| TASK DESCRIPTION |
Retype the whole listing below, character for character.

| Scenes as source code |

++++++++++

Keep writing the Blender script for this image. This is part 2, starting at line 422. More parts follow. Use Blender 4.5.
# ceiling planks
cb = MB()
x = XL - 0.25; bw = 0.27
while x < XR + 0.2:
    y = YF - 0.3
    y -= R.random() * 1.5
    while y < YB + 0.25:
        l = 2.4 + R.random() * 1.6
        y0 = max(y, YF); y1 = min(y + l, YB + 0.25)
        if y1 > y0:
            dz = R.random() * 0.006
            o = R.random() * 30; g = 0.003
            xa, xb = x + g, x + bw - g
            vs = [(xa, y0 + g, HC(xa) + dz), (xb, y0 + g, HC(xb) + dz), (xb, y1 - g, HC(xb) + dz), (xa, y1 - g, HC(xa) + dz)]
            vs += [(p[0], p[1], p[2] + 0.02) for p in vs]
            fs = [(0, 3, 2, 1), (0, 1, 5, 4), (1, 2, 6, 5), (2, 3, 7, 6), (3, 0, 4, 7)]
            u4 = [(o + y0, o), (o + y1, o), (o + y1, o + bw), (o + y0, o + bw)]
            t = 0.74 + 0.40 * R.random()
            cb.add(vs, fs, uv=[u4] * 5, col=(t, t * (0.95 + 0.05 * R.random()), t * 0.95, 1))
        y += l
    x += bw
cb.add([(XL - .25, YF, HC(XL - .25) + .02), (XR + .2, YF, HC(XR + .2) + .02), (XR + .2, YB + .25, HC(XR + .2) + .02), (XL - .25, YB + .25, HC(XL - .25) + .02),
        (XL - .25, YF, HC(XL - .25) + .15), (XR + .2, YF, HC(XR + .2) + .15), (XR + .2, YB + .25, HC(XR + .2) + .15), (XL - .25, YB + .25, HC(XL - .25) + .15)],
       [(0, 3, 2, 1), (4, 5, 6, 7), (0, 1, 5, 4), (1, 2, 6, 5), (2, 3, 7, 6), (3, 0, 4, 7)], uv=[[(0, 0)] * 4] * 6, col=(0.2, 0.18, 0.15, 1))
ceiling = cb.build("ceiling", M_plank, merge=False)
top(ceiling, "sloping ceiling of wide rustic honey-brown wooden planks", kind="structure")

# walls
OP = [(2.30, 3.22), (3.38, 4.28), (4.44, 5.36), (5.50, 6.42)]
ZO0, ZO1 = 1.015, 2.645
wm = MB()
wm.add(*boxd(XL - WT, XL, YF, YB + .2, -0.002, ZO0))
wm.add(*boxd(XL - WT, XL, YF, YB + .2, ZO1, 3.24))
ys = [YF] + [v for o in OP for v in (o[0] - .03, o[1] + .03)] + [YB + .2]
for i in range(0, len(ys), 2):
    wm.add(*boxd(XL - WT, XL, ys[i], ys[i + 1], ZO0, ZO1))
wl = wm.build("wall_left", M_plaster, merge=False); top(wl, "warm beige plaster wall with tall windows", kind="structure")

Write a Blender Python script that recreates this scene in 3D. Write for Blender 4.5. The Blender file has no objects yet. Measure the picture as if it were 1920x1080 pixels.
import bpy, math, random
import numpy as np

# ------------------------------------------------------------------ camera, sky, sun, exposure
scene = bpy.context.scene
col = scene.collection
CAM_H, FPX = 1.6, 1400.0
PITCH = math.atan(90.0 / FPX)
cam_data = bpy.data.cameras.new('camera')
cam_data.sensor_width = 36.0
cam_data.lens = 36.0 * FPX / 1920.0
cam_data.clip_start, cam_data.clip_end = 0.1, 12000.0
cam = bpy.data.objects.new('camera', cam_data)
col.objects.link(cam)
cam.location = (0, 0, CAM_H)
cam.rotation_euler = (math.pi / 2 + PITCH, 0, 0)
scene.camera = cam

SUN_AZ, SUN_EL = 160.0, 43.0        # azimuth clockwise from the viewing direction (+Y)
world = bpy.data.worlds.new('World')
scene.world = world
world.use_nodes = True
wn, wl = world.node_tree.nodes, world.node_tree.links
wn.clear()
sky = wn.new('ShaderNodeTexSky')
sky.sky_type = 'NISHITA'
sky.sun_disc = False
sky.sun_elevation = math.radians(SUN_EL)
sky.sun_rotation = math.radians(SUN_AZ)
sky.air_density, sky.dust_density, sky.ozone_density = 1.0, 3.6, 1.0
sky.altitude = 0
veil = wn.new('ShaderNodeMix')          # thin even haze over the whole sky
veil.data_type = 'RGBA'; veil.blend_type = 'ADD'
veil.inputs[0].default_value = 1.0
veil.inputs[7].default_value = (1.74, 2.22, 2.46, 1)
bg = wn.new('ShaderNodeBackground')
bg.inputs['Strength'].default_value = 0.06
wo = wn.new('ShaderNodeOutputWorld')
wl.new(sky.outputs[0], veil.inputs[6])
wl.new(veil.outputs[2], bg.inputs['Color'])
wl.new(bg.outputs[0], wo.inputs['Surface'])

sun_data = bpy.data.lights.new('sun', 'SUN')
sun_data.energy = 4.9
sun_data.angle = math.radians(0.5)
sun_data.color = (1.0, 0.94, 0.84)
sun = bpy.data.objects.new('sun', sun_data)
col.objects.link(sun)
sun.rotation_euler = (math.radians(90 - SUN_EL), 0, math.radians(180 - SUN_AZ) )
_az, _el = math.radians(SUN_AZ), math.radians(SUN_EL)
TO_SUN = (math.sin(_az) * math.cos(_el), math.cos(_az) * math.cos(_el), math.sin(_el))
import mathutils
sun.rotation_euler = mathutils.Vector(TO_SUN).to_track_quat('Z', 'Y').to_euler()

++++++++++

| SOLUTION |
Keep writing the Blender script for this image. This is part 2, starting at line 422. More parts follow. Use Blender 4.5.
# ceiling planks
cb = MB()
x = XL - 0.25; bw = 0.27
while x < XR + 0.2:
    y = YF - 0.3
    y -= R.random() * 1.5
    while y < YB + 0.25:
        l = 2.4 + R.random() * 1.6
        y0 = max(y, YF); y1 = min(y + l, YB + 0.25)
        if y1 > y0:
            dz = R.random() * 0.006
            o = R.random() * 30; g = 0.003
            xa, xb = x + g, x + bw - g
            vs = [(xa, y0 + g, HC(xa) + dz), (xb, y0 + g, HC(xb) + dz), (xb, y1 - g, HC(xb) + dz), (xa, y1 - g, HC(xa) + dz)]
            vs += [(p[0], p[1], p[2] + 0.02) for p in vs]
            fs = [(0, 3, 2, 1), (0, 1, 5, 4), (1, 2, 6, 5), (2, 3, 7, 6), (3, 0, 4, 7)]
            u4 = [(o + y0, o), (o + y1, o), (o + y1, o + bw), (o + y0, o + bw)]
            t = 0.74 + 0.40 * R.random()
            cb.add(vs, fs, uv=[u4] * 5, col=(t, t * (0.95 + 0.05 * R.random()), t * 0.95, 1))
        y += l
    x += bw
cb.add([(XL - .25, YF, HC(XL - .25) + .02), (XR + .2, YF, HC(XR + .2) + .02), (XR + .2, YB + .25, HC(XR + .2) + .02), (XL - .25, YB + .25, HC(XL - .25) + .02),
        (XL - .25, YF, HC(XL - .25) + .15), (XR + .2, YF, HC(XR + .2) + .15), (XR + .2, YB + .25, HC(XR + .2) + .15), (XL - .25, YB + .25, HC(XL - .25) + .15)],
       [(0, 3, 2, 1), (4, 5, 6, 7), (0, 1, 5, 4), (1, 2, 6, 5), (2, 3, 7, 6), (3, 0, 4, 7)], uv=[[(0, 0)] * 4] * 6, col=(0.2, 0.18, 0.15, 1))
ceiling = cb.build("ceiling", M_plank, merge=False)
top(ceiling, "sloping ceiling of wide rustic honey-brown wooden planks", kind="structure")

# walls
OP = [(2.30, 3.22), (3.38, 4.28), (4.44, 5.36), (5.50, 6.42)]
ZO0, ZO1 = 1.015, 2.645
wm = MB()
wm.add(*boxd(XL - WT, XL, YF, YB + .2, -0.002, ZO0))
wm.add(*boxd(XL - WT, XL, YF, YB + .2, ZO1, 3.24))
ys = [YF] + [v for o in OP for v in (o[0] - .03, o[1] + .03)] + [YB + .2]
for i in range(0, len(ys), 2):
    wm.add(*boxd(XL - WT, XL, ys[i], ys[i + 1], ZO0, ZO1))
wl = wm.build("wall_left", M_plaster, merge=False); top(wl, "warm beige plaster wall with tall windows", kind="structure")

Write a Blender Python script that recreates this scene in 3D. Write for Blender 4.5. The Blender file has no objects yet. Measure the picture as if it were 1920x1080 pixels.
import bpy, math, random
import numpy as np

# ------------------------------------------------------------------ camera, sky, sun, exposure
scene = bpy.context.scene
col = scene.collection
CAM_H, FPX = 1.6, 1400.0
PITCH = math.atan(90.0 / FPX)
cam_data = bpy.data.cameras.new('camera')
cam_data.sensor_width = 36.0
cam_data.lens = 36.0 * FPX / 1920.0
cam_data.clip_start, cam_data.clip_end = 0.1, 12000.0
cam = bpy.data.objects.new('camera', cam_data)
col.objects.link(cam)
cam.location = (0, 0, CAM_H)
cam.rotation_euler = (math.pi / 2 + PITCH, 0, 0)
scene.camera = cam

SUN_AZ, SUN_EL = 160.0, 43.0        # azimuth clockwise from the viewing direction (+Y)
world = bpy.data.worlds.new('World')
scene.world = world
world.use_nodes = True
wn, wl = world.node_tree.nodes, world.node_tree.links
wn.clear()
sky = wn.new('ShaderNodeTexSky')
sky.sky_type = 'NISHITA'
sky.sun_disc = False
sky.sun_elevation = math.radians(SUN_EL)
sky.sun_rotation = math.radians(SUN_AZ)
sky.air_density, sky.dust_density, sky.ozone_density = 1.0, 3.6, 1.0
sky.altitude = 0
veil = wn.new('ShaderNodeMix')          # thin even haze over the whole sky
veil.data_type = 'RGBA'; veil.blend_type = 'ADD'
veil.inputs[0].default_value = 1.0
veil.inputs[7].default_value = (1.74, 2.22, 2.46, 1)
bg = wn.new('ShaderNodeBackground')
bg.inputs['Strength'].default_value = 0.06
wo = wn.new('ShaderNodeOutputWorld')
wl.new(sky.outputs[0], veil.inputs[6])
wl.new(veil.outputs[2], bg.inputs['Color'])
wl.new(bg.outputs[0], wo.inputs['Surface'])

sun_data = bpy.data.lights.new('sun', 'SUN')
sun_data.energy = 4.9
sun_data.angle = math.radians(0.5)
sun_data.color = (1.0, 0.94, 0.84)
sun = bpy.data.objects.new('sun', sun_data)
col.objects.link(sun)
sun.rotation_euler = (math.radians(90 - SUN_EL), 0, math.radians(180 - SUN_AZ) )
_az, _el = math.radians(SUN_AZ), math.radians(SUN_EL)
TO_SUN = (math.sin(_az) * math.cos(_el), math.cos(_az) * math.cos(_el), math.sin(_el))
import mathutils
sun.rotation_euler = mathutils.Vector(TO_SUN).to_track_quat('Z', 'Y').to_euler()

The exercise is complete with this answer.